Rocket Socks is still hanging in there. She is thin and doesn't eat/drink or eliminate much but is up and around and annoying the heck out of the dog. I am giving her subcutaneous IV fluids as needed. The antibiotics are finished and we are both relieved. She goes outside and stalks around the yard like her old self for a few minutes, then is pooped and comes in and sleeps. She seems happy enough. I guess I will know when the time is right to let her go.
Life here is returning to normal after the hubbub of the summer. I am glad. We bought a snow blower so I won't have to kill myself shoveling this winter. I washed the windows and we put up the storms. We have been having some nice days so I washed all the blankets and rugs and dried them on the line. I am back to teaching adult Sunday school, and choir practise starts tonight. I am thinking about volunteering at the Senior Center one day a week delivering meal-on-wheels. I went for a ride along yesterday. Threw me into an unexpected emotional tailspin. Too much like nursing I suspect. I am not sure I want to start driving around in blizzards and fending off dogs again to visit people in their homes. But I have to do something. I am seldom out of my comfort zone anymore. I do not think that to be a healthy situation. (The neighbor's four ducks just strolled by, Huey, Duey, Louey and Donald. Three black and one white. They walk upright like penguins, chatting up a storm the whole time.) I love being at home but I am losing touch with the wide world. It worries me.
I was counting on the new computer to pull me out of my backwater and into the river of life. No money for computer. Snow blower and vet bills took our stash. Phooey. Mark has screwed this old computer up so much I now can't get to one of my email accounts. He broke another printer so I can't print off anything, and the mouse pad has gone missing. I am currently using a piece of cardboard for a mouse pad. Like Virginia Woolf, I HAVE GOT TO HAVE A COMPUTER OF MY OWN.
Okay rant finished. About the comfort zone thing. What do you think, is being content at home worth the trade off of letting "life" pass me by?

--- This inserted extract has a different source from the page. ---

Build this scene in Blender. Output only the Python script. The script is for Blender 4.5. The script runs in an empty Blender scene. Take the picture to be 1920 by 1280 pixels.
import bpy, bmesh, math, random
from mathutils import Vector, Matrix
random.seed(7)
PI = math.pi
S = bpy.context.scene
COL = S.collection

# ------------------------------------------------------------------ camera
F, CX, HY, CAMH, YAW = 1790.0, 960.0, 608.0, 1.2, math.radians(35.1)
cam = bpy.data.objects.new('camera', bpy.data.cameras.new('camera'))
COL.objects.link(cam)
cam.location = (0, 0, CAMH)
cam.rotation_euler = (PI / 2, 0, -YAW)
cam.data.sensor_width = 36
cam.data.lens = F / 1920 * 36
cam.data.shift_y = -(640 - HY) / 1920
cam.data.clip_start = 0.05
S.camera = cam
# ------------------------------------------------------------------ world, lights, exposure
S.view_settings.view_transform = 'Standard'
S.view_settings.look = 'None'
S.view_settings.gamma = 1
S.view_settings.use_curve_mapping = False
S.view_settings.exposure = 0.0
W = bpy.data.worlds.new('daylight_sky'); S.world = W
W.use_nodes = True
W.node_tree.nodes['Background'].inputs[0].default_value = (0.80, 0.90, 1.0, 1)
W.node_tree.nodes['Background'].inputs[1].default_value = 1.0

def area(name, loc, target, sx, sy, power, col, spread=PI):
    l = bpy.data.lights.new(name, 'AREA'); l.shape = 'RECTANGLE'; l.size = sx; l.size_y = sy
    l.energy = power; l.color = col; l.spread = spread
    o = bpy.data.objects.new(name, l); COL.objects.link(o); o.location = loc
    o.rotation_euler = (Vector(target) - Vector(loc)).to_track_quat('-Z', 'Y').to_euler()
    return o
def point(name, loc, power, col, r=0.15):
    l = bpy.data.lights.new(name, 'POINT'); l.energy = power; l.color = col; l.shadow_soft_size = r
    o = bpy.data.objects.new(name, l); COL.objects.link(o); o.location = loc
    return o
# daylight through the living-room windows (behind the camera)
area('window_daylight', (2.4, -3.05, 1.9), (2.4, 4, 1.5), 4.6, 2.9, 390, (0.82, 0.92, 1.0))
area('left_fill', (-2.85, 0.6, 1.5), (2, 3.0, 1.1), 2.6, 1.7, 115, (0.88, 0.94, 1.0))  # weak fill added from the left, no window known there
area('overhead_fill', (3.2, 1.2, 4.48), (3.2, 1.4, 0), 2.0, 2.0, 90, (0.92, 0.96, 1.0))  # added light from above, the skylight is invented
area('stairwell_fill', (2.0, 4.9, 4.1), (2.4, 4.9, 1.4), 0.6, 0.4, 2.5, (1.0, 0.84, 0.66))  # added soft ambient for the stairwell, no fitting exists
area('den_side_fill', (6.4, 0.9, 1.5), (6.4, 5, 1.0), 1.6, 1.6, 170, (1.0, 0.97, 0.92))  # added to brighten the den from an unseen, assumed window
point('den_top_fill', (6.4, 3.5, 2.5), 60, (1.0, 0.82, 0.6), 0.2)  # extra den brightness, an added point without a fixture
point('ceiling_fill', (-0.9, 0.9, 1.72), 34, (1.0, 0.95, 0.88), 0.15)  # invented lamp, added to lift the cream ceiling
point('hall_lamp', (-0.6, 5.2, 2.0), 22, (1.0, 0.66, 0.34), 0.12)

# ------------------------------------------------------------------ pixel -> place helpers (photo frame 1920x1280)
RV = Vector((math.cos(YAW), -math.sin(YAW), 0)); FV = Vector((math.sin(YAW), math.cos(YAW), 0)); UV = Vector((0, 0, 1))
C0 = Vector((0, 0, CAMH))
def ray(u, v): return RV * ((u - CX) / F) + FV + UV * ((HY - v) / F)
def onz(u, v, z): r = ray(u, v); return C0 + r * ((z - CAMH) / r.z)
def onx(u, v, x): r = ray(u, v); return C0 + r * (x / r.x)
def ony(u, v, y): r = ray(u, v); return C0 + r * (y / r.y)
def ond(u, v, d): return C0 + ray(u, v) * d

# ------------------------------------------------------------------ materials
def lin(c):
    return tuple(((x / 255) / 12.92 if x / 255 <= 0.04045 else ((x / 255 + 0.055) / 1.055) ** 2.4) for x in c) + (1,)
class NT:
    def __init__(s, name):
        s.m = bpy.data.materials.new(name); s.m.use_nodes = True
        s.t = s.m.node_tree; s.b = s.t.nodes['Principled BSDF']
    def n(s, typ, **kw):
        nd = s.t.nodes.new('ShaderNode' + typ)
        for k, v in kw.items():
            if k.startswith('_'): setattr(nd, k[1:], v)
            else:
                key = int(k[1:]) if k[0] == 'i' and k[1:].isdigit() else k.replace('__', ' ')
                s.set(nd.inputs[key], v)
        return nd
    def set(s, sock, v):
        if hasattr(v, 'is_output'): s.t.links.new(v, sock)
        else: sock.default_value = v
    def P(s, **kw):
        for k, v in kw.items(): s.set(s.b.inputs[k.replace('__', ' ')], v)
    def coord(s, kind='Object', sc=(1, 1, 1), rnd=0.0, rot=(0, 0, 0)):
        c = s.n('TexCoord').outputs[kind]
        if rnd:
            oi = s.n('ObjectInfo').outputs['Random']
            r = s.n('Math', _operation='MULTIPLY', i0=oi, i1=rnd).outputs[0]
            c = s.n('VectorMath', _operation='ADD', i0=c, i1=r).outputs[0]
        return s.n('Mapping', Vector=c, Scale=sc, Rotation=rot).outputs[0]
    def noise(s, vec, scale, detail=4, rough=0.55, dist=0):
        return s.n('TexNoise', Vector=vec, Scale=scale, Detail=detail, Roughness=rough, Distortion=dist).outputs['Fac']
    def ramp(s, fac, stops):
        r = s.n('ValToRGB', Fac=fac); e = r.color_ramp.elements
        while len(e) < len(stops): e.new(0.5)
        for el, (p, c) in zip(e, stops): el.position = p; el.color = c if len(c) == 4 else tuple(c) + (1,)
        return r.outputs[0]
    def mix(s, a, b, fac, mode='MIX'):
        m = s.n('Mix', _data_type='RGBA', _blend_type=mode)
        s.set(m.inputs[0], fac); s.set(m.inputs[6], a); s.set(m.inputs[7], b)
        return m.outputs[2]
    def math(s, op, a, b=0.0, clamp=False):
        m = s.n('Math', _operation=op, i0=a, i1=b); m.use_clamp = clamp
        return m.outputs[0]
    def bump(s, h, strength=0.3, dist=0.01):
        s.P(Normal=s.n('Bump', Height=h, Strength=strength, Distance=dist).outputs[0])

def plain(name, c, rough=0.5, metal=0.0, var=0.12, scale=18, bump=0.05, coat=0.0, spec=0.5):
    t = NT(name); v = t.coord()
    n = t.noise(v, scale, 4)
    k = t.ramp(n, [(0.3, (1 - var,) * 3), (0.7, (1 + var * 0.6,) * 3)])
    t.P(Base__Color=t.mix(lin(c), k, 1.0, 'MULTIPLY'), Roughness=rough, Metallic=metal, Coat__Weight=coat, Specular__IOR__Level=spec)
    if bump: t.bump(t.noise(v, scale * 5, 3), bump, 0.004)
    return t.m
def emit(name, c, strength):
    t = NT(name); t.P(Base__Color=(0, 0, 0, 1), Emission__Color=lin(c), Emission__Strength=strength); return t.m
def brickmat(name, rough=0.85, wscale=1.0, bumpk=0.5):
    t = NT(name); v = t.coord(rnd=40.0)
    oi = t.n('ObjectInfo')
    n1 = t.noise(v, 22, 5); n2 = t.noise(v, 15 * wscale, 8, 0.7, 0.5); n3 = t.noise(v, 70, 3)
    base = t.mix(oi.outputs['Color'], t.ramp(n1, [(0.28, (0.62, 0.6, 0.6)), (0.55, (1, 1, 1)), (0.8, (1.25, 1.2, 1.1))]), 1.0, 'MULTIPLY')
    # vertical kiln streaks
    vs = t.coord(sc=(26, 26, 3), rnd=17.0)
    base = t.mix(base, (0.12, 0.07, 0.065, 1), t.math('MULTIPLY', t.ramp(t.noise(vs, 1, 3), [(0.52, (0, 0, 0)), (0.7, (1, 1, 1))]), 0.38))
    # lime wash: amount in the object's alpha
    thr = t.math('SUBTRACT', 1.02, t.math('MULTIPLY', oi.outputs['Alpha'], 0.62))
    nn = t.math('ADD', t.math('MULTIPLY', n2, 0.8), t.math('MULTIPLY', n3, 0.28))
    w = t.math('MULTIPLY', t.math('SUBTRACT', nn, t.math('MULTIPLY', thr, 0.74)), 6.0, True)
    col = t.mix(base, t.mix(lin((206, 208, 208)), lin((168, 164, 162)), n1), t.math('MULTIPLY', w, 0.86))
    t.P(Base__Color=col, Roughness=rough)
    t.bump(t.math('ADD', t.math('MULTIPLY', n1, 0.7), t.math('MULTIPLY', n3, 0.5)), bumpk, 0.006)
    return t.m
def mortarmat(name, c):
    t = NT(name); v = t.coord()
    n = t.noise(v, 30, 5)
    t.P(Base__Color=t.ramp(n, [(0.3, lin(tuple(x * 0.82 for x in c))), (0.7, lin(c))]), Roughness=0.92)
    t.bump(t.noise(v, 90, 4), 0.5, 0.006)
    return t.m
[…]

I want to stay at home and be a sheltered housewife and write. I love being able to see the ducks walk by and hear the pigs snore. I love the silence of the house. I love hanging clothes on the line and seeing the mountains. I love doing the dishes and gazing down the valley through my kitchen window. I love being at home with this silly dog. I love not being responsible for anyone but myself and my immediate family. I do not love not having current marketable skills and being out of touch with the times. I still write letters and send them snail mail for God's sake. I do not love not contributing anything to anyone. Phooey. I fear I am becoming an anachronism.
Okay whine over. Take Care. Love Bea
2 comments:
Being at home with the silly dog, listening to the pigs snore, watching the ducks (and sometimes Horses) stroll by, gazing down the valley doing dishes IS LIFE. It is not passing you by. It is there, every delicious moment of it. I think being a sheltered housewife sounds marvelous. Does mark have a friend or a brother?? Enjoy your life! It sounds wonderful and I am envious. Glad to hear Socks is still there and doing okay. It is good to hear from you..
I'm in your position now as (thankfully) I was laid off 2 weeks ago.
I knew I needed some time off, come hell or high-water, but unexpectedly, due to the economy and unstable health insurance debate, my boss didn't get any study offers, so my job is done.
I am so grateful.
I love preparing meals, making new dishes from recipes, letting the chickens out to play and gathering the eggs. I like checking the mail, walking my dog and watching "the price is right". (tee-hee)
I go to town twice a week and work out at my gym, taking my time and not rushing through it in order to get to work on time.
In short, I am in heaven and would LOVE to be able to stay here.
Am I worried about the world "going by?" Hell no. My world is right here surrounding me. My youngest is a Junior so we only have 2 years until we are empty-nesters. I want to be here to share these last 2 years.
I know I'll have to return to some kind of work in the future as we have 3 more years of college to pay for. We've promised each child we'll front their first 2 years. So, we are 1/2 way thru.
I know I am going to take my time looking for a new job and I am going to be choosy. I'm hoping it's not in nursing.
My last boss turned really ugly and shocked me with his demeaning/degrading behaviour. I guess I need to thank him for showing me for the snake he is--he assumes I will return to work for him and continue to make him huge amounts of money. Hmmm. Let's see--he didn't want to pay my vacation, dropped my wages, ordered me to do work outside of my job description, chewed me out left and right. I was a nervous wreck before I left never knowing when he was going to blow....
At any rate, sorry about the rant, but I want you to think about what exactly you think it is you are missing?